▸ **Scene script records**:
--- START ---
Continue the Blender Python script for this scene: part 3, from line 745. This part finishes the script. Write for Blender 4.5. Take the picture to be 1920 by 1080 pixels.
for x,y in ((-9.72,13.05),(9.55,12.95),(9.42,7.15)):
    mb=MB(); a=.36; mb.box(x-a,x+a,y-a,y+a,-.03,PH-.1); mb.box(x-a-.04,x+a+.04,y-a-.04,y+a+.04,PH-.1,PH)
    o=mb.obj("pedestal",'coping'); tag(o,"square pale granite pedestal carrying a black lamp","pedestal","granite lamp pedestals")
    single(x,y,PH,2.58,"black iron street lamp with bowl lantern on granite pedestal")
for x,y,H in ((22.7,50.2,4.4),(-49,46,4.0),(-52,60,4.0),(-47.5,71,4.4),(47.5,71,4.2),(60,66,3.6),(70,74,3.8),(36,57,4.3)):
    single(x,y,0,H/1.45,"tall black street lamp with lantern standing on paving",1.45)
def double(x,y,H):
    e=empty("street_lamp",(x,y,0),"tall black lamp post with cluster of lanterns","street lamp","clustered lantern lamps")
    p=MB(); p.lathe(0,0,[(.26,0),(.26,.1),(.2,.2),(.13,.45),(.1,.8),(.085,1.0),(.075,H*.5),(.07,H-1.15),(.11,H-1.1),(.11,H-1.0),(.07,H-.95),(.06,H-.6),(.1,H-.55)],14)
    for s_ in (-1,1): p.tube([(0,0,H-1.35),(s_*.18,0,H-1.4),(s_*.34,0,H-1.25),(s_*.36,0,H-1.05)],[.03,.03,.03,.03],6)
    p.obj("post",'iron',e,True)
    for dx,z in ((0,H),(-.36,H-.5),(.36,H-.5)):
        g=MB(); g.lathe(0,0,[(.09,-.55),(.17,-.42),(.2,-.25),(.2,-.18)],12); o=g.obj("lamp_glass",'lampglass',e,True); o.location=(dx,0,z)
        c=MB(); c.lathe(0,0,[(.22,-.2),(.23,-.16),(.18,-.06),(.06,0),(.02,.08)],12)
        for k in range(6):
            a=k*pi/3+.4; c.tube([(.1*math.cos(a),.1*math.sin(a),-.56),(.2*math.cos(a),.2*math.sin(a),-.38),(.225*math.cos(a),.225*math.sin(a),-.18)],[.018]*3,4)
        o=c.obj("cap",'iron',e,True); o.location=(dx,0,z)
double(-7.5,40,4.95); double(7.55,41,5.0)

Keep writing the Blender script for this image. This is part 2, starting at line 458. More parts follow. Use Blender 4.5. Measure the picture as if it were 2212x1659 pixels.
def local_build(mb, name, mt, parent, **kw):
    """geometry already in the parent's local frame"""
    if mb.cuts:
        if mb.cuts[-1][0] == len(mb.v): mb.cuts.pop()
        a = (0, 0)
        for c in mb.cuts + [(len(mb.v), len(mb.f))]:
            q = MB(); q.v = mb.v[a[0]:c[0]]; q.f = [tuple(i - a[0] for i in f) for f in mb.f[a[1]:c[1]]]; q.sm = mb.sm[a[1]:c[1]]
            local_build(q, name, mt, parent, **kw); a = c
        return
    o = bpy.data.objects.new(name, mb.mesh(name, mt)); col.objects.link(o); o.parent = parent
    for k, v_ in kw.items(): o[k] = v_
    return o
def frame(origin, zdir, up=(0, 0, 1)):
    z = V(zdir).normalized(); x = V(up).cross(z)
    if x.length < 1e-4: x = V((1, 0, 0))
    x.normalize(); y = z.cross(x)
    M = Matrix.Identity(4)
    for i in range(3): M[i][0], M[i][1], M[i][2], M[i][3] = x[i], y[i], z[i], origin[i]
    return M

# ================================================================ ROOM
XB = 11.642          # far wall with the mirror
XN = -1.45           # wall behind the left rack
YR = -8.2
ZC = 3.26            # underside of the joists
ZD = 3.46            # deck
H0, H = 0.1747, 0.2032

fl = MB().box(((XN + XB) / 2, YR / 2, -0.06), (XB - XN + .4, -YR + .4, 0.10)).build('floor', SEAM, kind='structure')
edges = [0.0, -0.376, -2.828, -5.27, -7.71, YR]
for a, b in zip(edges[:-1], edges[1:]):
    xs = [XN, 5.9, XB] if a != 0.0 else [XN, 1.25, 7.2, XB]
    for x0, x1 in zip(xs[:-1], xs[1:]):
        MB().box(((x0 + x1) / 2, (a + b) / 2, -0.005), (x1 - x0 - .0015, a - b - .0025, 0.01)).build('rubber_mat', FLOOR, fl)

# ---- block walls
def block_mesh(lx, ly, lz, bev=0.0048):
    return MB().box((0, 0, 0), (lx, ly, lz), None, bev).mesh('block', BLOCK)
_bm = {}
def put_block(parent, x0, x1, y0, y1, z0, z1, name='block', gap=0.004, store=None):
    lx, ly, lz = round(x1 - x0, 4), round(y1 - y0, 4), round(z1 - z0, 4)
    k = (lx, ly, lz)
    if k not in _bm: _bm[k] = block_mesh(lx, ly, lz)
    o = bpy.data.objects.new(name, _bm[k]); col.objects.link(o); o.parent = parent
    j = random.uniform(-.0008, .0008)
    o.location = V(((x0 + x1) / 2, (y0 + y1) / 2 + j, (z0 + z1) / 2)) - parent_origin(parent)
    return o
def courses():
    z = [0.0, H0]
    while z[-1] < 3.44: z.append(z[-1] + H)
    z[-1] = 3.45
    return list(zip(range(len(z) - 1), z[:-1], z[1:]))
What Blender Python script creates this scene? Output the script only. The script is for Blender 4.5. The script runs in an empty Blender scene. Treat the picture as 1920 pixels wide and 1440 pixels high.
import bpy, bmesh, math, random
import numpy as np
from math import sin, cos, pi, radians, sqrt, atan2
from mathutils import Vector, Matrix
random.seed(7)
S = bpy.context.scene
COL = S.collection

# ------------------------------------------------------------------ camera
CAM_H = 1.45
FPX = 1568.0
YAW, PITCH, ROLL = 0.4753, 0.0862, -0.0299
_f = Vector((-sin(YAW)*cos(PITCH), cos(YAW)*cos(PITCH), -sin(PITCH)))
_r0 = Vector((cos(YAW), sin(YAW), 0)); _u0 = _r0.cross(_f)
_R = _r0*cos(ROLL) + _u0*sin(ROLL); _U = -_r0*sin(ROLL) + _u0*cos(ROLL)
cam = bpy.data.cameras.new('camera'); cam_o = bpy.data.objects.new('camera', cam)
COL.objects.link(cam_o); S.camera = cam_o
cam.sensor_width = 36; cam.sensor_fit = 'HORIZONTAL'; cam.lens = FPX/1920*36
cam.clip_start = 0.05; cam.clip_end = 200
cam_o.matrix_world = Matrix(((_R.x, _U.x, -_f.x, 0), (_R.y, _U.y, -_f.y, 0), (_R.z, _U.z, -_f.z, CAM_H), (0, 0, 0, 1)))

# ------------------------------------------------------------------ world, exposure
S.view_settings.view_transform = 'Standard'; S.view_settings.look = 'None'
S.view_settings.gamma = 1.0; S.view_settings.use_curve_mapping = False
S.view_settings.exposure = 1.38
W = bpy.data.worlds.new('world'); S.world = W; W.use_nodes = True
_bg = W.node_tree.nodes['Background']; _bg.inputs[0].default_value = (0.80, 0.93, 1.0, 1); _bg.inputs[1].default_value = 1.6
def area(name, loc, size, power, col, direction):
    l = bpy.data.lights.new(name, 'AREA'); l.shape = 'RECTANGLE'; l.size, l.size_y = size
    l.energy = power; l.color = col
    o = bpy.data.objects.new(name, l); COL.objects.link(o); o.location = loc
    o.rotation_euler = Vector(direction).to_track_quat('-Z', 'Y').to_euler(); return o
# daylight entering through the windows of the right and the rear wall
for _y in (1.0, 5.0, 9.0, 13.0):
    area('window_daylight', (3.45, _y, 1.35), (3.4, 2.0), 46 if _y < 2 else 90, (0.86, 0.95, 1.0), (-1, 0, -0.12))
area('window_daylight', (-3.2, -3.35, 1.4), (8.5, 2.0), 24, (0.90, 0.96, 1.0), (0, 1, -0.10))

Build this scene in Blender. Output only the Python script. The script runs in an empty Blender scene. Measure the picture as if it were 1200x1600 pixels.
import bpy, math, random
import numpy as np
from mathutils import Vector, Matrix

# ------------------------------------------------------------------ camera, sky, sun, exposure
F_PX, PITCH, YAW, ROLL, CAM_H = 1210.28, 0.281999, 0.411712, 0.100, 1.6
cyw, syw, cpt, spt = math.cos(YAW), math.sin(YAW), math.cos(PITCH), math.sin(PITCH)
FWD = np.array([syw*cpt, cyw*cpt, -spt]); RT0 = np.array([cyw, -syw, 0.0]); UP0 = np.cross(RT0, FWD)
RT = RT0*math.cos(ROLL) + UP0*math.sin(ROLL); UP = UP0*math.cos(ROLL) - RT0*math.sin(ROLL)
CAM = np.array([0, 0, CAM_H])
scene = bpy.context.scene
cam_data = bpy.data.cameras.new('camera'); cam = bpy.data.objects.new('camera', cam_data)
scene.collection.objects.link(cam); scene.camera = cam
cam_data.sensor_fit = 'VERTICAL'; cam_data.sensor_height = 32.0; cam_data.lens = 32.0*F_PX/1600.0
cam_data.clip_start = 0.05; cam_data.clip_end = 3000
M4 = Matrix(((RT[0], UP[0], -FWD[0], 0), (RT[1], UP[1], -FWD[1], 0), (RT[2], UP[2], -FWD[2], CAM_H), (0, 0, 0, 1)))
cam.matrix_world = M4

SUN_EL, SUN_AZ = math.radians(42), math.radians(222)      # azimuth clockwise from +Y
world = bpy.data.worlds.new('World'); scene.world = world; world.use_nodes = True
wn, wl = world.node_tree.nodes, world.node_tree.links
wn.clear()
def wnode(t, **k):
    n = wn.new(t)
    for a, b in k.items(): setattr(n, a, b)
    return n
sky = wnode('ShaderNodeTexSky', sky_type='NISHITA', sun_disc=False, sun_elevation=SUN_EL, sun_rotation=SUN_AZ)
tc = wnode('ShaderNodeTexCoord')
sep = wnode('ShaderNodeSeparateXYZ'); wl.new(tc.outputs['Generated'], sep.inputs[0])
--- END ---
▸ **Task prompt**: Print exactly the run of lines that starts at the line with "What Blender Python" and ends at the line with "COL = S.collection". Leave out every other line.

▸ **Complete output**:
What Blender Python script creates this scene? Output the script only. The script is for Blender 4.5. The script runs in an empty Blender scene. Treat the picture as 1920 pixels wide and 1440 pixels high.
import bpy, bmesh, math, random
import numpy as np
from math import sin, cos, pi, radians, sqrt, atan2
from mathutils import Vector, Matrix
random.seed(7)
S = bpy.context.scene
COL = S.collection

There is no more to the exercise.